Data shown ->
########
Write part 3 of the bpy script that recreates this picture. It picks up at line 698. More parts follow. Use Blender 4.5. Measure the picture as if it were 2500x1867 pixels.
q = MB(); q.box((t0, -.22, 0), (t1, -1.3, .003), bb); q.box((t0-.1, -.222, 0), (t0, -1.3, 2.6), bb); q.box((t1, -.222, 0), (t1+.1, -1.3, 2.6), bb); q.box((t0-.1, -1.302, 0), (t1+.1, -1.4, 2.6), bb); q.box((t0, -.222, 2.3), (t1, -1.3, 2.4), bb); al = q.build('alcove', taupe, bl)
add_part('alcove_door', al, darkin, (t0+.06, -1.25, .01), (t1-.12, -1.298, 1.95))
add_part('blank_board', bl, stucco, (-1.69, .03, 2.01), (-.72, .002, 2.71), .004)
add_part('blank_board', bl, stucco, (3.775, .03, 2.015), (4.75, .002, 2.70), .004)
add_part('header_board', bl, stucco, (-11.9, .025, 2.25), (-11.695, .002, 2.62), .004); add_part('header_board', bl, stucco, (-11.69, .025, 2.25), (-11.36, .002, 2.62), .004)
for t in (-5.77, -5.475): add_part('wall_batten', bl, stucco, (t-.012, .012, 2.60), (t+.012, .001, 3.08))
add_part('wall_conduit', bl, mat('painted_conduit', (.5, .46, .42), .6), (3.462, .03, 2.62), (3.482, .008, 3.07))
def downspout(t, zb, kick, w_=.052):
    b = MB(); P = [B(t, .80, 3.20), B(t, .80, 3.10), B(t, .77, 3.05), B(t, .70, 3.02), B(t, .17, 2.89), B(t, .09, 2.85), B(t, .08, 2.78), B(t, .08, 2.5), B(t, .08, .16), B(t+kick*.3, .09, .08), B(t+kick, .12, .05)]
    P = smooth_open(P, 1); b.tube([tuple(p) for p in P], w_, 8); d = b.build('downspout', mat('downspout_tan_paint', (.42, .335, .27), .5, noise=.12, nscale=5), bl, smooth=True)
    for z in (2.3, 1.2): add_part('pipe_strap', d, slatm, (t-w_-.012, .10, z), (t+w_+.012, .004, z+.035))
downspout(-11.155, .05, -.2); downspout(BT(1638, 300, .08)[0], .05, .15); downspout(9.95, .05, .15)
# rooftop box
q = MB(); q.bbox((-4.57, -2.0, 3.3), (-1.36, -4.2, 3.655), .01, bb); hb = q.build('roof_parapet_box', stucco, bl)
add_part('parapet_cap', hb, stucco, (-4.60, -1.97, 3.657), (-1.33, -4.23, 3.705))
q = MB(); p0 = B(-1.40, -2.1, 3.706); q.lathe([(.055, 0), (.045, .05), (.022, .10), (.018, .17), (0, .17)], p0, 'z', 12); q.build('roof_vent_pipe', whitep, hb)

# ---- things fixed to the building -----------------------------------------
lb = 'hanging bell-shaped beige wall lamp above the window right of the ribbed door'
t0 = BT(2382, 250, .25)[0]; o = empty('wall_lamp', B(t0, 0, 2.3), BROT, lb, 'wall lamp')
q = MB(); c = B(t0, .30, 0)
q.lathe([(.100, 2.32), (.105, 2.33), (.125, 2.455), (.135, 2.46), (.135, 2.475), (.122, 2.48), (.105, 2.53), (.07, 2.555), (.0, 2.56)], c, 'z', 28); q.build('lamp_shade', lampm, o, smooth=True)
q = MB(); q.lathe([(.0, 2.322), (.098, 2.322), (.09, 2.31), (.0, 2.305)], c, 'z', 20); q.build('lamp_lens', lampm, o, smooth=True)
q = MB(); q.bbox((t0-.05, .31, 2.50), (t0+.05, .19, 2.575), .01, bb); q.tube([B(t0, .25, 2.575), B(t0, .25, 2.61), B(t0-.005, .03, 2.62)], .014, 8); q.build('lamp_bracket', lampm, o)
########
Prompt -> Go back to the listing above and please repeat it exactly.

Exercise solution ->
Write part 3 of the bpy script that recreates this picture. It picks up at line 698. More parts follow. Use Blender 4.5. Measure the picture as if it were 2500x1867 pixels.
q = MB(); q.box((t0, -.22, 0), (t1, -1.3, .003), bb); q.box((t0-.1, -.222, 0), (t0, -1.3, 2.6), bb); q.box((t1, -.222, 0), (t1+.1, -1.3, 2.6), bb); q.box((t0-.1, -1.302, 0), (t1+.1, -1.4, 2.6), bb); q.box((t0, -.222, 2.3), (t1, -1.3, 2.4), bb); al = q.build('alcove', taupe, bl)
add_part('alcove_door', al, darkin, (t0+.06, -1.25, .01), (t1-.12, -1.298, 1.95))
add_part('blank_board', bl, stucco, (-1.69, .03, 2.01), (-.72, .002, 2.71), .004)
add_part('blank_board', bl, stucco, (3.775, .03, 2.015), (4.75, .002, 2.70), .004)
add_part('header_board', bl, stucco, (-11.9, .025, 2.25), (-11.695, .002, 2.62), .004); add_part('header_board', bl, stucco, (-11.69, .025, 2.25), (-11.36, .002, 2.62), .004)
for t in (-5.77, -5.475): add_part('wall_batten', bl, stucco, (t-.012, .012, 2.60), (t+.012, .001, 3.08))
add_part('wall_conduit', bl, mat('painted_conduit', (.5, .46, .42), .6), (3.462, .03, 2.62), (3.482, .008, 3.07))
def downspout(t, zb, kick, w_=.052):
    b = MB(); P = [B(t, .80, 3.20), B(t, .80, 3.10), B(t, .77, 3.05), B(t, .70, 3.02), B(t, .17, 2.89), B(t, .09, 2.85), B(t, .08, 2.78), B(t, .08, 2.5), B(t, .08, .16), B(t+kick*.3, .09, .08), B(t+kick, .12, .05)]
    P = smooth_open(P, 1); b.tube([tuple(p) for p in P], w_, 8); d = b.build('downspout', mat('downspout_tan_paint', (.42, .335, .27), .5, noise=.12, nscale=5), bl, smooth=True)
    for z in (2.3, 1.2): add_part('pipe_strap', d, slatm, (t-w_-.012, .10, z), (t+w_+.012, .004, z+.035))
downspout(-11.155, .05, -.2); downspout(BT(1638, 300, .08)[0], .05, .15); downspout(9.95, .05, .15)
# rooftop box
q = MB(); q.bbox((-4.57, -2.0, 3.3), (-1.36, -4.2, 3.655), .01, bb); hb = q.build('roof_parapet_box', stucco, bl)
add_part('parapet_cap', hb, stucco, (-4.60, -1.97, 3.657), (-1.33, -4.23, 3.705))
q = MB(); p0 = B(-1.40, -2.1, 3.706); q.lathe([(.055, 0), (.045, .05), (.022, .10), (.018, .17), (0, .17)], p0, 'z', 12); q.build('roof_vent_pipe', whitep, hb)

# ---- things fixed to the building -----------------------------------------
lb = 'hanging bell-shaped beige wall lamp above the window right of the ribbed door'
t0 = BT(2382, 250, .25)[0]; o = empty('wall_lamp', B(t0, 0, 2.3), BROT, lb, 'wall lamp')
q = MB(); c = B(t0, .30, 0)
q.lathe([(.100, 2.32), (.105, 2.33), (.125, 2.455), (.135, 2.46), (.135, 2.475), (.122, 2.48), (.105, 2.53), (.07, 2.555), (.0, 2.56)], c, 'z', 28); q.build('lamp_shade', lampm, o, smooth=True)
q = MB(); q.lathe([(.0, 2.322), (.098, 2.322), (.09, 2.31), (.0, 2.305)], c, 'z', 20); q.build('lamp_lens', lampm, o, smooth=True)
q = MB(); q.bbox((t0-.05, .31, 2.50), (t0+.05, .19, 2.575), .01, bb); q.tube([B(t0, .25, 2.575), B(t0, .25, 2.61), B(t0-.005, .03, 2.62)], .014, 8); q.build('lamp_bracket', lampm, o)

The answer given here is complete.